Five months after a redesign back in January, which failed to spark the turnaround the company had hoped for, it seems that the curtains are finally closing on this chapter of social networking history, leaving behind a lesson for other would-be greats: Don’t put off a redesign. By the time it was implemented, it was already painfully clear to everyone that Myspace had lost their space to Facebook. It seemed to take a little longer for them to catch on and that delay may have cost them their recovery.

The new design was supposed to target a market that was already blooming on the site: musicians and media-sharing. A number of famed artists and bands had cultivated followers through the original Myspace and subsequently launched their careers, and Myspace saw an opportunity, but there was simply too much about the site itself which hindered the new direction from gaining steam.

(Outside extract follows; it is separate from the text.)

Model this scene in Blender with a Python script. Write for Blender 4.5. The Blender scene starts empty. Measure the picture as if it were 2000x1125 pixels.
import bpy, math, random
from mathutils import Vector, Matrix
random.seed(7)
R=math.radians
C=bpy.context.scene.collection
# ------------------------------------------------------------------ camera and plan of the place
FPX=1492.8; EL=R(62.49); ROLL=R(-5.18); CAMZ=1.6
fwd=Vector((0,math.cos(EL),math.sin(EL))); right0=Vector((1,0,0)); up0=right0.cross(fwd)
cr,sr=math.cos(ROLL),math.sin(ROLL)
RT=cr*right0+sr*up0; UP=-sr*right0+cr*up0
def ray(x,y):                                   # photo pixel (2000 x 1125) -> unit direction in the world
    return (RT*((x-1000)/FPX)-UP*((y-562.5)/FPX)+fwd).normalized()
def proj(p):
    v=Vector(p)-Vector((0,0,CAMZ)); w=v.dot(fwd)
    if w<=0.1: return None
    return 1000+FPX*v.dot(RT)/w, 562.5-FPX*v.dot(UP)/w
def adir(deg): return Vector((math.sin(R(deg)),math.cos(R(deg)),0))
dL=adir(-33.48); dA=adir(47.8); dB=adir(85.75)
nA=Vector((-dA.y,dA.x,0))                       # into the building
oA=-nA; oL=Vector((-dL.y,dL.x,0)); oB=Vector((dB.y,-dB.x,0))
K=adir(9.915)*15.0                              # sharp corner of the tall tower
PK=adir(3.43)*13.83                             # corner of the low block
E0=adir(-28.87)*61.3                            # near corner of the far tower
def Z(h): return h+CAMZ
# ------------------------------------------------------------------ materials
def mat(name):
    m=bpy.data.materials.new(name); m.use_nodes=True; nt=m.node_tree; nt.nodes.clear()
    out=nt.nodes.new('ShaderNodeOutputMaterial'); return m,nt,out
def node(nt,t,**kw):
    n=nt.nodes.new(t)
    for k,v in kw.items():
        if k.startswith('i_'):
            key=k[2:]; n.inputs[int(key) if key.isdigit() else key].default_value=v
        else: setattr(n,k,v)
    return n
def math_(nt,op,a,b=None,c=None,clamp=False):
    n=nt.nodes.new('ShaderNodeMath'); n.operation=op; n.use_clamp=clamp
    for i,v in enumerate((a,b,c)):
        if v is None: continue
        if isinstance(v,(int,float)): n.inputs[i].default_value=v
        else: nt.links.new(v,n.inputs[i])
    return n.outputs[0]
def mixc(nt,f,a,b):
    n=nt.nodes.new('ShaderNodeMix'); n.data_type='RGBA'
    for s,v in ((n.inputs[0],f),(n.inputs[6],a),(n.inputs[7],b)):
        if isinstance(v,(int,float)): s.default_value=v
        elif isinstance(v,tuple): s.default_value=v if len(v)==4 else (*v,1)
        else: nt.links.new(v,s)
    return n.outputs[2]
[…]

The site was described by former Facebook CEO Sean Parker as a “junk heap of bad design” in an interview with Jimmy Fallon at the NExTWORK Conference. In the TechCrunch article reporting on the interview, Parker was quoted as saying, “There was a period of time where if they had just copied Facebook rapidly, they would have been Facebook.”

Where Facebook represented a controlled, but personal platform for customization, Myspace was an html free-for-all, making for ghastly user pages and an ultimately juvenile experience. The element of social interconnection was its main attraction and when Facebook took that over and slapped a prettier face on it, Myspace users typically stuck their feet in both doors before eventually transitioning, abandoning their Myspace accounts.

Others, like me, never had a Myspace account. With no desire to join a social forum that had garnered the reputation of one of those bawdy, early Internet chatrooms, I took a chance on Facebook because a friend of mine told me how easy it was to connect with old flesh-and-blood friends as opposed to ethically/sexually ambiguous strangers.

Of course, even Facebook has its problems, and even now I don’t spend a lot of time on it, but with Google+ rolling out, maybe a new alternative is in sight.

The sale price of Myspace, originally tagged at $100 million—Newscorp’s asking price—is now reportedly down to approximately $30 million. For that price, the buyer would acquire Myspace’s current users and a possible opportunity to do salvage something from the remains.

Update: Myspace sold to Specific Media for $35 million.